Announcements
PUBLISHED 25 January 2007

Tax on Cullen-Costello agenda

Trans-Tasman tax issues, including implications of New Zealand's international tax review, will be high on the agenda for the annual meeting between Finance Minister Michael Cullen and Australian Treasurer Peter Costello, to be held in Wellington on 29 January. Other issues to be discussed are business law co-ordination, banking supervision, climate change, and trade and other regional economic issues. For more information see the government's media statement.


Hon Dr Michael Cullen
Minister of Finance

Media Statement

Costello bilateral to progress single economic market

Progress towards streamlining the trans-Tasman business environment will be top of the agenda when Finance Minister Michael Cullen and Australian Treasurer Peter Costello hold annual talks in Wellington on Monday 29 January.

"I look forward to these meetings as they are a valuable opportunity to discuss issues of mutual interest and importantly to accelerate progress on the Single Economic Market agenda," Dr Cullen said today.

"Australia remains our largest trading partner, a valuable market of well over 20 million people right on our doorstep and the first offshore market for many Kiwi companies.

"Therefore, it is vital we continue the momentum in recent years towards a single economic market. Our aim is to make it as easy for a company to expand its business in Sydney as it is in Auckland.

"At last year's meeting in Melbourne we agreed to legislative changes so our respective banking supervisors could better support each other to improve financial system stability, allowed for the mutual recognition of securities offerings and improved information sharing between competition authorities.

"At Monday's meeting Peter and I will discuss:

  • Trans-Tasman tax issues, including implications of the International Tax Review;
  • Business law coordination;
  • Banking supervision;
  • Climate change;
  • Trade and other regional economic issues, including Australia's hosting of APEC later this year.

Commerce Minister Lianne Dalziel and Revenue Minister Peter Dunne will attend some of the discussions.

Dr Cullen and Mr Costello will hold a media conference at the conclusion of the talks at 3.30pm in the Beehive Theatrette and will later attend a Trans-Tasman Business Circle function.

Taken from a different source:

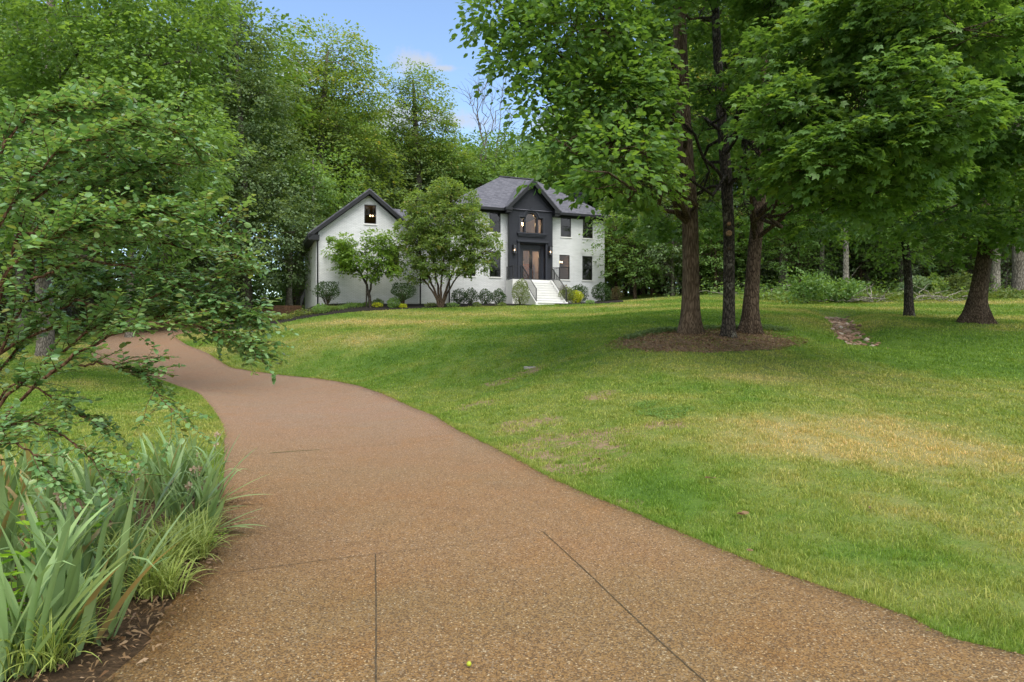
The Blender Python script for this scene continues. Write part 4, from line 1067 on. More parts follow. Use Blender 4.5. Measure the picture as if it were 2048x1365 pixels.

Contact: Mike Jaspers, press secretary, 04 471 9412 or 021 270 9013
[email protected]


Background

What is the Single Economic Market?

At their January 2004 meeting Dr Cullen and Mr Costello expressed a goal of achieving a single economic market based on common regulatory frameworks. This aimed to ensure the ongoing development of the trans-Tasman economic relationship beyond the CER agreement.

The media statement from last year's bilateral in Melbourne is available at:
http://www.beehive.govt.nz/ViewDocument.aspx?DocumentID=24991

Why does the Single Economic Market matter?

  • It provides both countries with a combined market of 25 million people.
  • New Zealand provides Australian companies with another domestic market the size of Queensland.
  • For New Zealand business, CER increases the domestic market six fold.
  • New Zealand exported over $7 billion of goods to Australia in the year to November 2006, up 6% on the previous year.
  • Australia exported over $8 billion of goods to New Zealand in the year to November 2006, up 6% on the previous year.
  • Australia is New Zealand's number one export market and number one source of imports.
  • New Zealand is Australia's fifth largest export market and eighth largest source of imports and the largest market for elaborately transformed manufactures.
  • AusTrade recently reported that 17,343 exporters sent products to New Zealand in 2005-06, more than double any other destination.
  • Australia is the largest foreign investor in New Zealand, supplying around 50% of our foreign investment.
  • New Zealand is Australia's sixth largest source of foreign investment, and in 2006 became the largest destination for New Zealand foreign investment.
  • There is freedom of movement of people across the Tasman.
  • New Zealand is Australia's number one source of short-term visitors with over one million visiting every year, mostly tourists.
  • Australians are the most frequent visitors here with 900,000 visiting in the year to November 2006. They spend around $1.4 billion a year here.